Разговоры в кафе: оставаться ли тут или перебираться в Тбилиси? — там русских не слишком жалуют, зато Грузия не находится в такой зависимости от Москвы. — Зачем ограничиваться Европой? Давайте подумаем об Уругвае. — Или Колумбии. — А мне предложили туберкулез лечить в Сомали.

— Здорóво, дезертиры! — вошедший в кафе дядька громогласно приветствует группку молодых людей хипстерской внешности. Молодые люди вежливо улыбаются, но не смеются, шутка не удалась.

Одни уже занялись в Ереване делом: устраиваются на работу в хранилище древних рукописей или архитектурные бюро, организуют театральные кружки, ищут русскоязычного футбольного тренера для детей, учат армянский язык (пока — алфавит) и читают вслух вывески и названия улиц. Другие жалуются на невозможность снять деньги, открыть счет в местном банке, жалуются тихо: всем понятна необходимость соизмерять свои невзгоды с теми, что испытывает Украина. Кто-то плачет: семья разрушается, муж в Москве, сыну на днях исполнится восемнадцать, а он стремится назад, в институт. Кому-то уже требуется психиатр: бред вины, попытки самоубийства. И все это — за неполные две недели войны. Какое же количество бед принес один весьма посредственный человек (его предпочитают не называть по имени) десяткам миллионов людей — украинцам в первую очередь, но и скольким русским он повредил — кому рассудок, а кому, как нам, жизнь. Кто он такой и почему при всей своей педантичности, осторожности, совершил такие грандиозные ошибки? Ошибки, которые вот-вот приведут к тому, что страна, по слову Розанова, слиняет в несколько дней? Кого из литературных персонажей он напоминает нам?

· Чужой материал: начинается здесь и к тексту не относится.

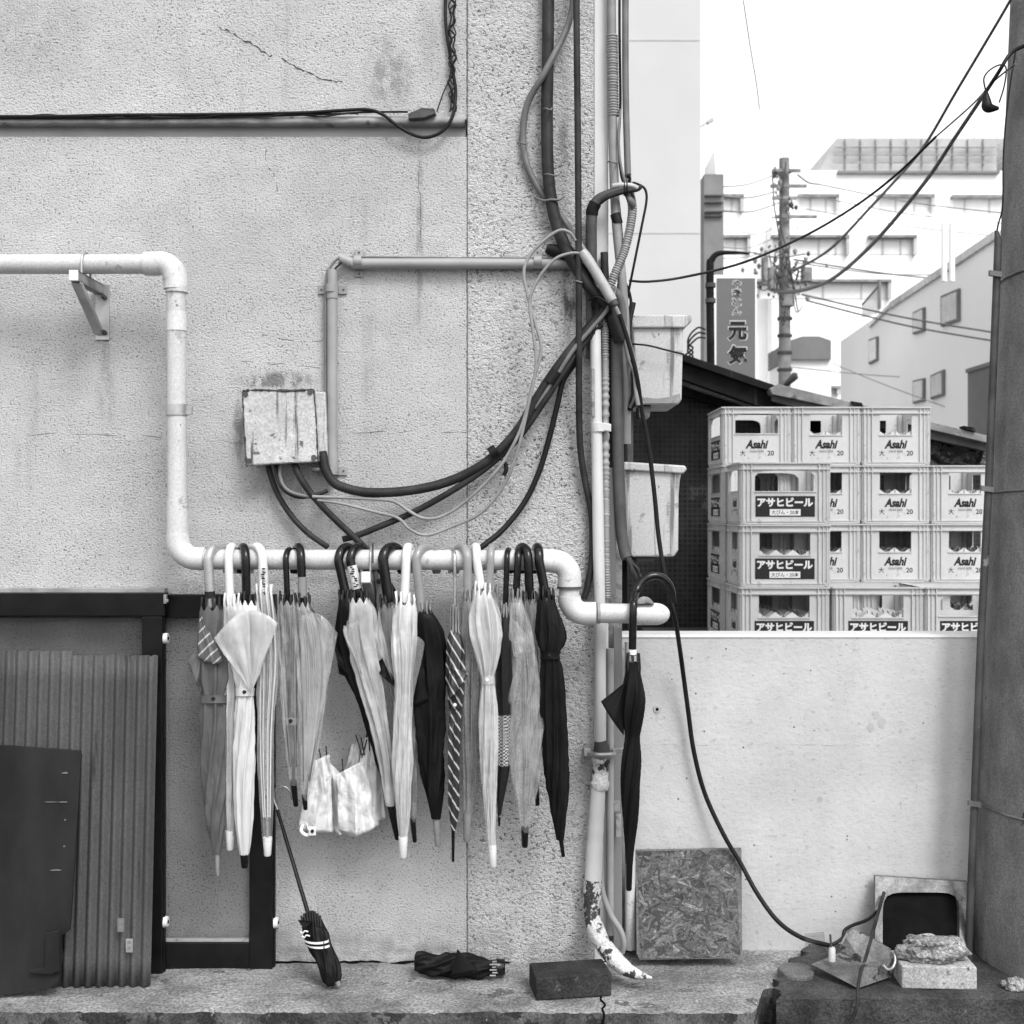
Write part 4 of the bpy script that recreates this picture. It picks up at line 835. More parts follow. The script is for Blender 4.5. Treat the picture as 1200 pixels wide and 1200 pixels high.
umbrella('clear umbrella with translucent grey handle bending left and a grey tip', 548, (548,702), 5.2, -14, 'htrans',
  [(702,541,556),(715,540,560),(745,540,566),(800,541,566),(850,542,563),(900,542,560),(940,543,556),(958,543.5,552.5)],
  -.15, 'smoky', (548,957,547,986,5), 'hgrey', 8, .25, .8, ribm='ribsteel', clear=True, seed_=15)
umbrella('clear white umbrella tied at the waist with slanting white handle and white tip', 559, (564,690), 5.2, -3, 'hwhite',
  [(694,556,576),(705,553,582),(722,549,588),(745,550,591),(770,557,587),(792,563,580),(800,564,580),(815,562,582),(850,560,585),(900,563,584),(950,567,582),(975,570,581),(995,572,582)],
  -.19, 'milky', (577,994,578,1016,4.6), 'hwhite', 8, .24, .9, ribm='ribwhite', clear=True, seed_=16, tie=(797,'label_white'))
umbrella('clear umbrella mostly hidden, its pale grey handle right of the slanting white one', 575, (573,690), 4.4, 3, 'htrans',
  [(696,567,584),(730,568,590),(800,572,594),(870,574,596),(940,578,592)],
  -.145, 'smoky', (585,938,586,960,3), 'hgrey', 8, .25, .5, ribm='ribsteel', clear=True, seed_=17)
umbrella('black umbrella with fine chequered upper part and slim black handle', 594, (592,716), 3.4, 4, 'hblack',
  [(718,588,597),(740,584,602),(770,582,603),(800,582,602),(850,583,599),(900,583,597),(935,583,591),(957,583.5,587)],
  -.172, 'checked', (585,956,585,968,1.6), 'hblack', 6, .25, 1.2, topy=642, ribm='ribsteel', seed_=18)
umbrella('clear umbrella with black tip, handle right of the chequered umbrella', 607, (604,706), 4.4, 4, 'hblack',
  [(702,597,612),(714,596,617),(745,595,625),(780,599,632),(820,596,636),(860,595,638),(900,599,635),(940,605,627),(965,609,622),(975,611,620)],
  -.18, 'clear', (615,973,615,993,4.2), 'hblack', 8, .25, 1.6, topy=641, ribm='ribsteel', clear=True, seed_=19,
  flaps=[((602,770),(597,722),(628,762),-.020,'clear',-3)])
umbrella('smoky clear umbrella with thick black handle, second from the right on the long pipe', 619, (621,702), 5.4, -13, 'hblack',
  [(704,612,630),(740,611,636),(800,615,640),(860,618,640),(905,622,635),(922,625,632)],
  -.145, 'smoky', (628,920,630,944,3), 'hblack', 8, .25, .6, ribm='ribblack', clear=True, seed_=20)
umbrella('black folded umbrella tied at the waist, last in the row before the pipe elbow', 632, (640,700), 5.6, -5, 'hblack',
  [(700,631,650),(712,628,653),(730,627,661),(745,628,666),(757,631,663),(767,635,655),(780,632,659),(820,631,663),(870,634,666),(910,638,667),(950,645,665),(984,652,661)],
  -.18, 'blackcloth', (657,982,660,1004,2.6), 'hblack', 9, .36, 2.6, ribm='ribblack', seed_=21, tie=(768,'ink'))
# the lone black umbrella on the pipe end, its crook turned to the right
random.seed(5)
t = thing('umbrella', 'lone black umbrella with big crook hooked over the capped pipe end', 'umbrella', P(741,765,-.18))
m = MB(); q = cr([(741,768,-.172),(741.5,740,-.172),(742,716,-.172),(742.5,707,-.165),(743.5,700,-.14),(746,692,-.12),(752,682,-.11),(762,675.5,-.105),(773,675.5,-.10),(782,682,-.095),(787,693,-.09),(788,706,-.088)], 6)
ptube(m, q, [4.6]*len(q), 14); h = m.build('handle', M['hblack'], t)
m = MB(); ptube(m, [(741,761,-.172),(741,767,-.172)], 5.2, 14); m.build('band', M['label_white'], h)
rows = [(776,734,750),(790,732,751),(805,729,755),(820,727,758),(840,728,755),(858,731,751),(866,731,750),(890,728,752),(920,727,751),(960,729,748),(990,732,744),(1012,733,742)]
pr_ = prof(rows, 46)
def s23(u, v):
    i = u*46; j = min(45,int(i)); f_ = i-j; y,a,b = [pr_[j][k]+(pr_[j+1][k]-pr_[j][k])*f_ for k in range(3)]
    th = 2*math.pi*v; ps = 7*(th+2.2*u)+1; e = min(1,u*6)*min(1,(1-u)*5+.2); rr_ = 1-.3*e*(.5-.5*math.cos(ps+.9*math.sin(ps)))
    p = P((a+b)/2+(b-a)/2*math.cos(th)*rr_, y, -.172); return (p.x, -.172+R((b-a)/2*.9)*math.sin(th)*rr_, p.z)
m = MB(); m.grid(s23, 70, 84); m.build('canopy', M['blackcloth'], t, weld=True)
for k in range(8):
    th = 2*math.pi*k/8; m = MB(); ptube(m, [(742+7*math.cos(th), 768-random.uniform(0,4), -.172+.012*math.sin(th)),(742+8*math.cos(th), 782, -.172+.014*math.sin(th)),(742+5*math.cos(th), 830, -.172+.008*math.sin(th))], [1.2,1.4,.8], 6); m.build('rib', M['ribblack'], t)
m = MB(); ptube(m, [(741,765,-.172),(740,900,-.172),(738,1012,-.172)], 2, 8); m.build('shaft', M['ribsteel'], t)
m = MB(); ptube(m, [(737.5,1010,-.172),(737,1042,-.172),(737,1043.5,-.172)], [4.2,3.4,2.6], 12); m.build('ferrule', M['hblack'], t)
m = MB()
def fl(u, v):
    A = (732,800); L_ = (704,822); R_ = (731,862); x = A[0]+((L_[0]+(R_[0]-L_[0])*v)-A[0])*u; y = A[1]+((L_[1]+(R_[1]-L_[1])*v)-A[1])*u+2*math.sin(math.pi*v)*u
    return P(x, y, -.178-.010*math.sin(math.pi*v)*u+.003*math.sin(9*v))
m.grid(fl, 12, 20); m.build('loose_panel', M['blackcloth'], t, solid=.0008)
# rag on the pipe end
m = MB()
def rag(u, v):
    a = math.pi*u; x = 744+22*v; hgt = 8.5*math.sin(math.pi*min(1,max(0,v)))**.6
    n_ = noise.noise(Vector((u*4,v*5,3)))*2.2
    return P(x, 708-hgt*math.sin(a)+n_*.6-(0), YP-.016-.012*math.cos(a)+n_*.001)
m.grid(rag, 14, 24); tag(m.build('crumpled_rag', M['mortar'], solid=.0015), 'small crumpled grey rag lying on the capped pipe end', 'rag')

# crumpled white printed umbrella hanging low
t = thing('folding_umbrella', 'small crumpled white printed umbrella hanging half open below the row', 'umbrella', P(405,975,-.12))
def fan(A, B, L_, R_, Y, sag, ph, name='canopy_panel', mt='kids', bul=.02):
    m = MB()
    def ff(u, v):
        tx, ty = A[0]+(B[0]-A[0])*v, A[1]+(B[1]-A[1])*v; bx_, by_ = L_[0]+(R_[0]-L_[0])*v, L_[1]+(R_[1]-L_[1])*v
        x = tx+(bx_-tx)*u; y = ty+(by_-ty)*u+sag*math.sin(math.pi*v)*u*u
        x += noise.noise(Vector((u*2.2,v*2.2,ph)))*7*u; y += noise.noise(Vector((u*2.4,v*3,ph+5)))*7*u
        f_ = abs(((v*2.3+ph+u*.5) % 1)-.5)*2                     # sharp creases between flat facets
        return P(x, y, Y-bul*math.sin(math.pi*v)*u+.020*f_*u+.012*noise.noise(Vector((u*3.5,v*3.5,ph)))+.004*noise.noise(Vector((u*11,v*11,ph))))
    m.grid(ff, 26, 40); return m.build(name, M[mt], t, solid=.0008)
fan((367,892),(386,884),(350,964),(393,974),-.12,5,1.0); fan((381,888),(404,912),(378,970),(424,977),-.095,5,2.2); fan((394,908),(424,892),(398,972),(446,968),-.13,5,3.1, bul=.03)
fan((428,864),(435,866),(405,960),(455,957),-.105,8,4.4, bul=.03); fan((412,872),(428,868),(396,936),(436,950),-.085,3,5.2, mt='milky')
fan((356,940),(372,920),(351,966),(370,976),-.10,4,6.1)
for (x,y,x2,y2) in ((374,878,377,893),(382,874,384,900),(401,889,402,905),(417,861,424,885),(423,864,427,885),(430,866,424,888),(432,862,433,880)):
    m = MB(); ptube(m, [(x,y,-.105),(x2,y2,-.105)], .8, 6); m.build('rib', M['ribblack'], t)
m = MB(); ptube(m, cr([(355,966,-.125),(353,974,-.135),(360,979,-.135),(367,973,-.14)],5), 2.2, 8); m.build('strap', M['label_white'], t)
m = MB(); c = P(366,974,-.146); m.box(c-Vector((R(4),0,R(5))), c+Vector((R(4),.002,R(5)))); s_ = m.build('tab', M['label_white'], t, bevel=.001)
m = MB(); c = P(366,974,-.147); m.tube([c, c+Vector((0,-.002,0))], R(2), 10); m.build('button', M['ink'], s_)
m = MB(); ptube(m, cr([(440,690,-.095),(440,760,-.095),(432,850,-.095),(420,900,-.095),(412,935,-.095)],5), 1.3, 8); m.build('shaft', M['ribblack'], t)
m = MB(); q = [(440+9*math.sin(a), 664-26*math.cos(a) if False else 668-30*math.cos(a)*.8, YP+.045*math.sin(a+math.pi/2)*0+.042) for a in [i/12*math.pi for i in range(13)]]
ptube(m, [(440,692,-.095),(438,675,-.088),(437,650,-.085),(437,640,-.11),(437,637,-.13),(437,641,-.16),(437,652,-.168),(437,660,-.168)], .9, 6); m.build('wrist_cord', M['ribblack'], t)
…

Беспородный сотрудник госбезопасности по кличке Моль, он рассматривал европейский мир по западногерманскому телевидению, мечтая, наверное, когда-нибудь стать его частью и жить, например, в Штутгарте. Затем еще что-то делал, даже, вроде, водил такси, о чем почему-то рассказывает со смущением, потом стал во главе страны, заскучал, начал играть на рояле «Мурку» двумя пальцами и забрасывать за матч по двенадцать шайб. Двадцать лет развращал людей, потом еще сильней заскучал, а тут еще этот ковид. Не только развращал, но и убивал, конечно. Но без азарта, азартен не был, больше брезглив. А потом он — человек без тени начитанности на лице — что-то прочел (или пересказали?), каких-нибудь графоманов-философов или фантастов. И произошло с ним то, что бывает с русскими людьми, не умеющими отличать сказку, вымысел от реальности, как это случалось с героями Андрея Платонова, только они в большинстве своем чистые, светлые люди, а он — темный, плохой. Так что более близкий пример — Смердяков. Иван Карамазов витийствует и сочиняет поэмы, а Смердяков берет пресс-папье и бьет Федора Павловича по голове — раз, другой.